Segre ha imparato a raccontare da autodidatta attraverso il cinema, con la consapevolezza che questo racconto è una vera e propria esigenza. Certo, la sua produzione nel cinema di finzione non è secondaria, ma solo la dimensione del documentario riesce a completare in modo pieno la sua esperienza.

Protagonisti della storia de Il pianeta in mare sono i testimoni degli eventi, le persone del posto, non attori professionisti. Persone capaci di mettersi in discussione come fa per primo lo stesso regista.

Un personaggio chiave del film è Viola, proprietaria di un locale nei pressi della zona industriale di Marghera. Segre ha avuto un rapporto quasi conflittuale con la donna durante le riprese, conflitto terminato alla fine delle riprese, quando la donna gli ha confessato: «Tesoro, non avevo capito che facevi un film così bello!». A riprova che (a differenza di quel che avviene nei film, in cui gli attori sono consapevoli di quel che fanno), nei documentari, le persone, come in parte anche il regista, sono inconsapevoli del risultato finale.
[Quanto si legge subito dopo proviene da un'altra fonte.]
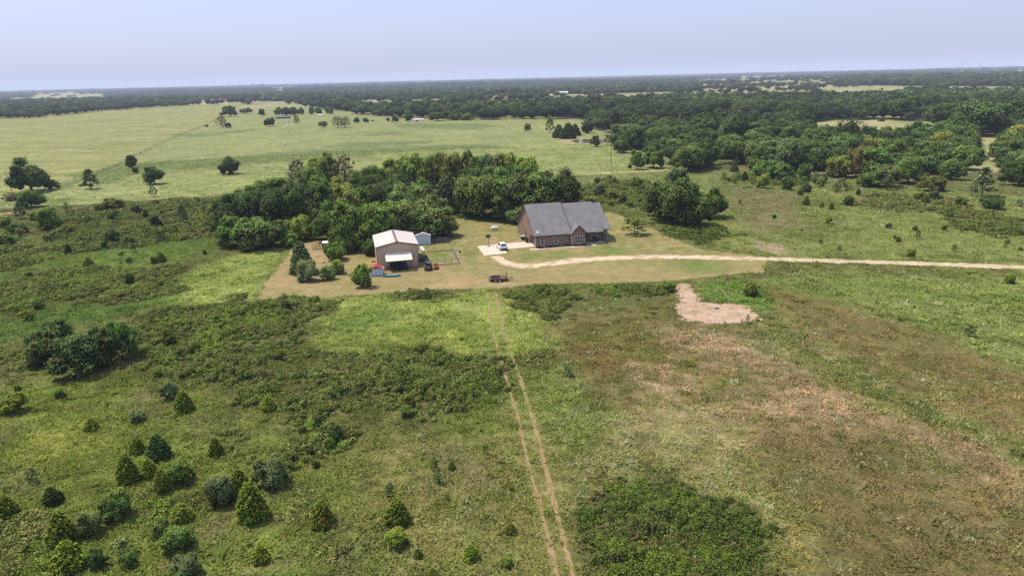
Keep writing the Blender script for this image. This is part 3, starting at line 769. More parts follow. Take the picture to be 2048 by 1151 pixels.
def crown_me(T):
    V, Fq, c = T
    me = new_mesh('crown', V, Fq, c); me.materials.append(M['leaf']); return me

KIND = {
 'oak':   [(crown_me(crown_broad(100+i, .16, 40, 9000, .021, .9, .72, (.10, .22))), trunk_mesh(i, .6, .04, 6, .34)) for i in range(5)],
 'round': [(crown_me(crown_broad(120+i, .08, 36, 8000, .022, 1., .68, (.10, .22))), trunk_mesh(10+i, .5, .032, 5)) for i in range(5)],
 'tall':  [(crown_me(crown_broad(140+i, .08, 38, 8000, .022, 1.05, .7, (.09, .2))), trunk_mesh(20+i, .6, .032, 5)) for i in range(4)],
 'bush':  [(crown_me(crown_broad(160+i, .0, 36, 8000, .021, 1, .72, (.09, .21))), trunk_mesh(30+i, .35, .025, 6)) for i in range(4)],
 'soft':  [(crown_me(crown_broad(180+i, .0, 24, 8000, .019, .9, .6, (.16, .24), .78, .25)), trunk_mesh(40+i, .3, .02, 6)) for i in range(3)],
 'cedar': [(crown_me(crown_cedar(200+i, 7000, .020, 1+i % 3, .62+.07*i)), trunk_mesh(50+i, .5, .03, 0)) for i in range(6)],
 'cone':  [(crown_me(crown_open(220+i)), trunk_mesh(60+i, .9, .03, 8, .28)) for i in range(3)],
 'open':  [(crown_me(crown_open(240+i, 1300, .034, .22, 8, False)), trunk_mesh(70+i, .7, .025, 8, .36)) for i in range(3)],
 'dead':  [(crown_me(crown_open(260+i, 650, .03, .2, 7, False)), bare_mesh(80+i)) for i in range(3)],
}
PAL = {'dark': (52, 66, 36), 'mid': (68, 86, 42), 'bright': (84, 98, 46), 'yel': (92, 98, 46), 'olive': (82, 88, 44), 'lite': (80, 91, 54), 'blue': (66, 80, 56),
       'grey': (104, 100, 78), 'brown': (80, 76, 46), 'cedar': (80, 93, 34), 'cedary': (80, 90, 36), 'cedard': (50, 66, 32), 'greyg': (84, 96, 62), 'oak': (62, 74, 40), 'far': (60, 76, 44)}
LEAF_GAIN = 2.75
NAMES = {'oak': 'broadleaf_tree', 'round': 'broadleaf_tree', 'tall': 'broadleaf_tree', 'bush': 'shrub', 'soft': 'shrub', 'cedar': 'cedar_tree', 'cone': 'open_tree', 'open': 'sapling_tree', 'dead': 'bare_tree'}
CATS = {'broadleaf_tree': 'tree', 'shrub': 'shrub', 'cedar_tree': 'cedar', 'open_tree': 'tree', 'sapling_tree': 'sapling', 'bare_tree': 'tree'}
GROWN = []
def plant(kind, x, y, w, h, col, label, group=None, name=None, z=0.):
    nm = name or NAMES[kind]
    r = random
    o = thing(nm, label, CATS.get(nm, 'tree'), (x, y, z), r.uniform(0, 6.28), group)
    cm, tm = r.choice(KIND[kind])
    t = bpy.data.objects.new('stem' if nm == 'shrub' else 'trunk', tm); C.objects.link(t); t.parent = o
    c = bpy.data.objects.new('foliage' if nm == 'shrub' else 'crown', cm); C.objects.link(c); c.parent = o
    for q in (t, c): q.scale = (w, w, h)
    b = np.array(lin(PAL[col]))*LEAF_GAIN*r.uniform(.78, 1.2)*np.array([r.uniform(1.02, 1.14), 1, r.uniform(.66, .82)])
    c.color = (*b, 1)
    GROWN.append((x, y, w*.5))
    return o

def plant_px(kind, u, vb, vt, w, col, label, group=None, name=None, back=None):
    """plant whose foot is seen at u, vb, whose top is seen at vt and which looks w wide"""
    P = G(u, vb)
    d = (P-CAM)@_f
    wm = w*d/F*(1.02 if kind == 'cedar' else 1.03)
    if back is None: back = .3 if kind in ('cedar', 'bush', 'soft') else 0.
    q = P[:2]/np.hypot(*P[:2])
    P2 = P[:2]+q*wm*back
    u2 = u
    h = max(height_at(P2, vt), .4)
    return plant(kind, P2[0], P2[1], wm, h, col, label, group, name)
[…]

Il difficile è far sciogliere le persone davanti ad una telecamera. Molto spesso si nascondono dietro ad una maschera, solo con un po’ di tempo e pazienza si riesce a tirare le emozioni necessarie al racconto. Il regista certo dà input e sollecitazioni ai testimoni degli eventi, ma tutto prosegue in un flusso spontaneo. Ad esempio chiede a degli operai di inscenare la pausa pranzo, ma poi li lascia liberi di chiacchierare tra di loro. 

Segre discute col pubblico del San Nicola

Il pianeta mare si muove tra un passato pesante e un futuro incerto. Oggi come allora vi lavorano persone sempre in bilico, inconsapevoli del proprio futuro. E Marghera, cuore inquinato della Laguna, diventa un non luogo. E vengono mostrati il ventre d’acciaio delle grandi navi in costruzione, i bastioni abbandonati del Petrolchimico, gli altoforni e le ciminiere delle raffinerie, il nuovo mondo telematico di Vega o le centinaia di container delle navi intercontinentali. Tutto il racconto si snoda attraverso le parole di operai, manager, camionisti e della cuoca dell’ultima trattoria del Pianeta Marghera. Mentre le immagini ci aiutano a capire cosa è rimasto del grande sogno di progresso industriale italiano.